The Changing Renewables Map

The Changing Renewables Map

In the south of Scotland, just off the B709 near to the border of Dumfries & Galloway and Borders lies the small village of Eskdalemuir best known for the Eskdalemuir Observatory. Chosen for its remote location and built in 1904 the observatory took over from the Kew Observatory after the advent of electrification in London led to interference with instruments at Kew.

The Eskdalemuir Observatory currently monitors climatological data, solar radiation, atmospheric pollution, geomagnetic fields, and seismological data. There is also a second seismic array approximately 3 km north providing the UK part of the international monitoring system of the Comprehensive Test Ban Treaty, which allows covert nuclear tests to be detected via their seismic signatures.

This facility therefore performs an incredibly important function and since the inception of wind farms, due to the nature of how it takes it readings, there has been a 50km Statutory Consultation Zone around the Observatory and a 10km absolute no wind farm zone to negate the chance of the vibrations from any turbine interfering with the instruments and therefore rendering the readings taken, unreliable.

Recently however the Ministry of Defence has withdrawn objections to hundreds of megawatts of proposed wind farms around the facility. The long-standing hurdles were dropped as part of interim guidance published this week by the Scottish government.

The result of this is around 500MW of projects in Scotland and northern England could move towards construction over the next few years. Many others will also benefit in the longer term.

The new policy from Holyrood is based on a Xi Engineering review of the science behind vibrational impacts from installed turbines which interfere with readings from the monitoring station. Under a revision to the formula used by the MoD for many years, all projects in planning before December last year are now free to move towards final determination.

Additional space in the so-called Eskdalemuir noise budget is also available for new projects.

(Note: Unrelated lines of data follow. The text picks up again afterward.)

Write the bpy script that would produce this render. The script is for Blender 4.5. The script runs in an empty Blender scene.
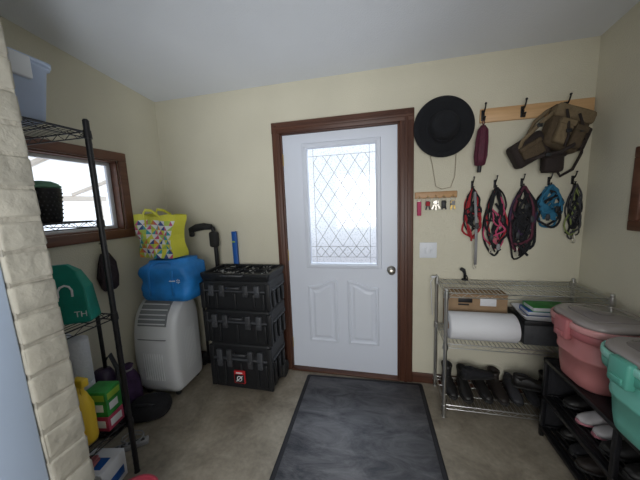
import bpy, bmesh, math, random
from mathutils import Vector, Matrix
random.seed(7)
pi=math.pi
scene=bpy.context.scene
COL=scene.collection
try: scene.view_settings.view_transform='Standard'
except Exception: pass

# ---------------------------------------------------------------- materials
MATS={}
def mat(name,col,rough=.6,metal=0.,noise=0.,scale=20.,bump=0.,bscale=80.,col2=None):
    if name in MATS: return MATS[name]
    m=bpy.data.materials.new(name); m.use_nodes=True
    nt=m.node_tree; N=nt.nodes; L=nt.links; b=N['Principled BSDF']
    b.inputs['Base Color'].default_value=(*col,1); b.inputs['Roughness'].default_value=rough
    b.inputs['Metallic'].default_value=metal
    tc=N.new('ShaderNodeTexCoord')
    if noise>0 or col2:
        n=N.new('ShaderNodeTexNoise'); n.inputs['Scale'].default_value=scale; n.inputs['Detail'].default_value=5
        L.new(tc.outputs['Object'],n.inputs['Vector'])
        r=N.new('ShaderNodeValToRGB'); r.color_ramp.elements[0].position=.32; r.color_ramp.elements[1].position=.68
        c2=col2 if col2 else tuple(min(1,c*(1+noise)) for c in col)
        c1=col if col2 else tuple(c*(1-noise) for c in col)
        r.color_ramp.elements[0].color=(*c1,1); r.color_ramp.elements[1].color=(*c2,1)
        L.new(n.outputs['Fac'],r.inputs['Fac']); L.new(r.outputs['Color'],b.inputs['Base Color'])
    if bump>0:
        n2=N.new('ShaderNodeTexNoise'); n2.inputs['Scale'].default_value=bscale; n2.inputs['Detail'].default_value=4
        L.new(tc.outputs['Object'],n2.inputs['Vector'])
        bm=N.new('ShaderNodeBump'); bm.inputs['Strength'].default_value=bump; bm.inputs['Distance'].default_value=.01
        L.new(n2.outputs['Fac'],bm.inputs['Height']); L.new(bm.outputs['Normal'],b.inputs['Normal'])
    MATS[name]=m; return m
def wood(name,c1,c2,scale=6,axis='Z',rough=.45):
    if name in MATS: return MATS[name]
    m=mat(name,c1,rough); nt=m.node_tree; N=nt.nodes; L=nt.links; b=N['Principled BSDF']
    tc=N.new('ShaderNodeTexCoord'); mp=N.new('ShaderNodeMapping')
    s={'Z':(scale*5,scale*5,scale*.4),'X':(scale*.4,scale*5,scale*5),'Y':(scale*5,scale*.4,scale*5)}[axis]
    mp.inputs['Scale'].default_value=s
    n=N.new('ShaderNodeTexNoise'); n.inputs['Scale'].default_value=1.; n.inputs['Detail'].default_value=6; n.inputs['Distortion'].default_value=.6
    r=N.new('ShaderNodeValToRGB'); r.color_ramp.elements[0].position=.3; r.color_ramp.elements[1].position=.7
    r.color_ramp.elements[0].color=(*c1,1); r.color_ramp.elements[1].color=(*c2,1)
    L.new(tc.outputs['Object'],mp.inputs['Vector']); L.new(mp.outputs['Vector'],n.inputs['Vector'])
    L.new(n.outputs['Fac'],r.inputs['Fac']); L.new(r.outputs['Color'],b.inputs['Base Color'])
    return m
M_wall=mat('wall_paint',(.63,.60,.48),.85,noise=.04,scale=2,bump=.25,bscale=140)
M_ceil=mat('ceiling_paint',(.76,.79,.84),.9,noise=.02,scale=2,bump=.2,bscale=120)
M_white=mat('white_paint',(.72,.75,.80),.45)
M_doorw=mat('door_white',(.70,.745,.84),.4)
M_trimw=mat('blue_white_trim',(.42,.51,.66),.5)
M_brown=wood('brown_stained_wood',(.055,.020,.012),(.11,.045,.026),5,'Z')
M_brownx=wood('brown_stained_wood_h',(.055,.020,.012),(.11,.045,.026),5,'X')
M_browny=wood('brown_stained_wood_d',(.09,.034,.018),(.17,.070,.04),5,'Y')
M_pine=wood('pine',(.50,.29,.13),(.72,.47,.25),5,'X')
M_pine2=wood('pine_dark',(.40,.22,.10),(.55,.33,.16),5,'X')
M_brick=mat('painted_brick',(.37,.35,.295),.85,noise=.12,scale=9,bump=.9,bscale=20)
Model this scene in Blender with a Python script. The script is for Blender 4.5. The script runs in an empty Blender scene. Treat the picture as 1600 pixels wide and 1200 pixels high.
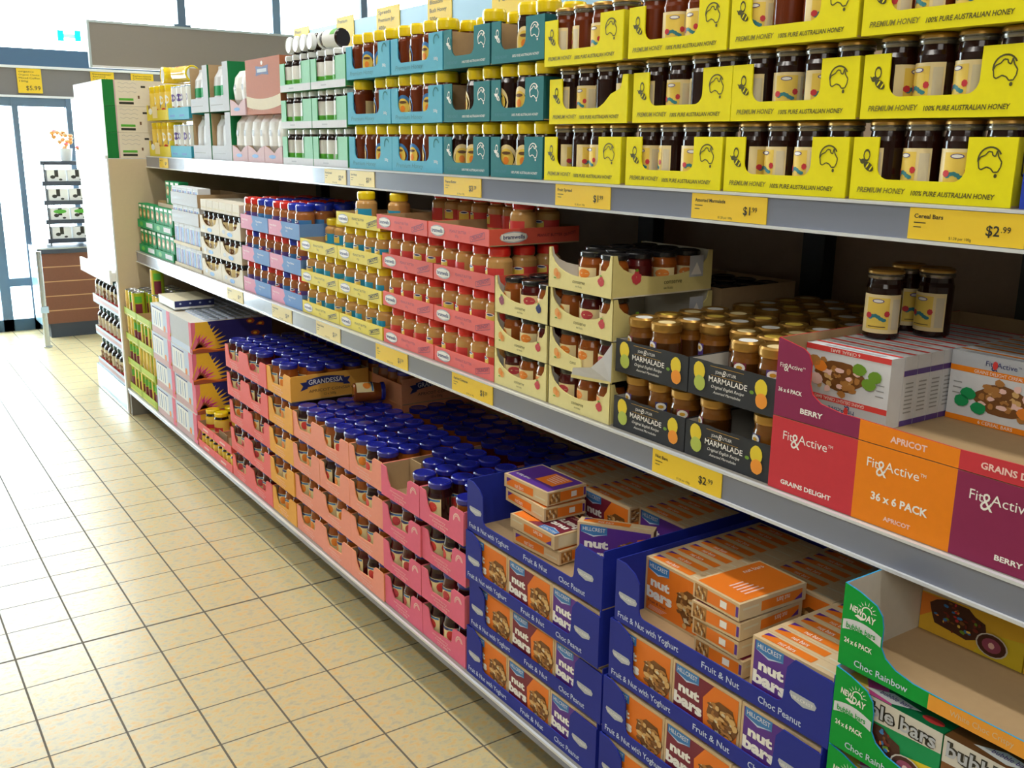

However details of how much headroom exists must await a “fully functional IT solution being developed” to implement the new science. A first-come, first-served approach will remain thereafter.

The MoD will as part of the revised guidance extend the absolute wind farm no-go zone around Eskdalemuir from 10km to 15km. This will not impact any currently planned projects.

Even within the Statutory Consultation Zone of 50km successful planning for a wind farm was very difficult and rare. This is despite the local area being a prime example of suitable land for wind farm development with good wind speeds and relative remoteness from residential properties.

As technology continues to advance it is heartening to see it used productively in areas which can benefit us all. Due to the hard work from those at Xi Engineering Scotland now has a changed Renewables Map, altered for the better with the potential for many more megawatts of clean renewable energy.

Both Scotland’s economy and population will benefit from this technological advancement and that is a good thing.